Kunt u concreet schetsen of er en zo ja, welke de huidige mogelijkheden tot nazorg zijn indien iemand ten onterechte als verdachte is aangemerkt en op welke wijze deze nazorg aan de betrokkene wordt aangeboden? Wordt in deze nazorg onderscheid gemaakt tussen personen die wel én niet in detentie hebben gezeten in afwachting van een definitieve vervolgbeslissing?

Vraag 5

Herinnert u zich de toezegging van uw voorganger tijdens het vragenuur van 12 juni 2012, namelijk dat «een ten onrechte verdachte wel nazorg krijgt.

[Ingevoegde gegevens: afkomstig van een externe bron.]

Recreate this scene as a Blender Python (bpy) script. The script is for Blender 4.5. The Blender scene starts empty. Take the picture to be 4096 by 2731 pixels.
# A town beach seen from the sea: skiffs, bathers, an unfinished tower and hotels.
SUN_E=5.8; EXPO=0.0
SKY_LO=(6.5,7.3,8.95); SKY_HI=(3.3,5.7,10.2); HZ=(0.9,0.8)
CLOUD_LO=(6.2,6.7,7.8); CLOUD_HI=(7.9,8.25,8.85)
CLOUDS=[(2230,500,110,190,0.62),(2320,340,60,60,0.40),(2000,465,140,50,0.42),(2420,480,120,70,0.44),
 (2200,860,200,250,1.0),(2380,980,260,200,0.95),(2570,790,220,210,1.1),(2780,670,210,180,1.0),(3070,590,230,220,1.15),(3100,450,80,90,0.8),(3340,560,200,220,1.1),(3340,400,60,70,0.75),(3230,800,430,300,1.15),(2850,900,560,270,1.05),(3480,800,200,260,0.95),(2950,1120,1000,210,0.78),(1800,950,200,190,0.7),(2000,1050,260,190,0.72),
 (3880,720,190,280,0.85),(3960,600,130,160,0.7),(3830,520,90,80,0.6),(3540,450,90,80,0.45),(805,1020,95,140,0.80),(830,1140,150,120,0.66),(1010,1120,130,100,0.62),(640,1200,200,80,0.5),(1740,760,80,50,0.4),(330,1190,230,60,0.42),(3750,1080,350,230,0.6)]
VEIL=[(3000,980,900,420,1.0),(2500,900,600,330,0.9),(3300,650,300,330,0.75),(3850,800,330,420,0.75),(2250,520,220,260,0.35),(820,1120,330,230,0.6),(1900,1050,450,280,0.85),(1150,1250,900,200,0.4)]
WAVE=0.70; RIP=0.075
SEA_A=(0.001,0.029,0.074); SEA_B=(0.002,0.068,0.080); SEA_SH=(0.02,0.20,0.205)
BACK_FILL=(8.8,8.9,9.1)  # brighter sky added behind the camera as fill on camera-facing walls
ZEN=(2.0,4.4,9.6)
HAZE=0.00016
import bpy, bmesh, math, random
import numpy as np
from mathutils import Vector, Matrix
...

De Staatssecretaris en ik zijn bezig met het ontwikkelen van plannen daartoe en daar zullen wij met verve mee doorgaan.»?2

Vraag 6

Welke plannen zijn er sinds juni 2012 concreet ontwikkelt en uitgevoerd naar aanleiding van deze toezegging?

Vraag 7

Deelt u de mening dat uw opmerking «dat er aanzienlijke verbeteringen zijn geboekt op dit terrein» enkel ziet op de vermeende daling van het aantal uitgekeerde schadevergoedingen voor het ten onterecht in detentie hebben gezeten, maar dit geen uitleg geeft over het aantal personen dat jaarlijks ten onrechte als verdachte is aangemerkt?3 Deelt u de mening dat in beide situaties méér nazorg vanuit de overheid geboden dient te worden en hoe gaat u dat realiseren?

Mededeling

Hierbij deel ik u mede dat de schriftelijke vragen van het leden Van Toorenburg (CDA) en Van Nispen (SP) van uw Kamer aan de Minister van Veiligheid en Justitie over het bericht «Onschuldig en toch voor het leven gestraft» (ingezonden 23 december 2016) niet binnen de gebruikelijke termijn kunnen worden beantwoord, aangezien nog niet alle benodigde informatie is ontvangen.

Ik streef ernaar de vragen zo spoedig mogelijk te beantwoorden.


X Noot
1

»Onschuldig en toch voor het leven gestraft», Algemeen Dagblad, 20 december 2016.

X Noot
2

Vragenuur 12 juni 2012, Handelingen 2011/2012, 94.

X Noot
3

Vragenuur 19 april 2016, Handelingen 2015/2016, 78.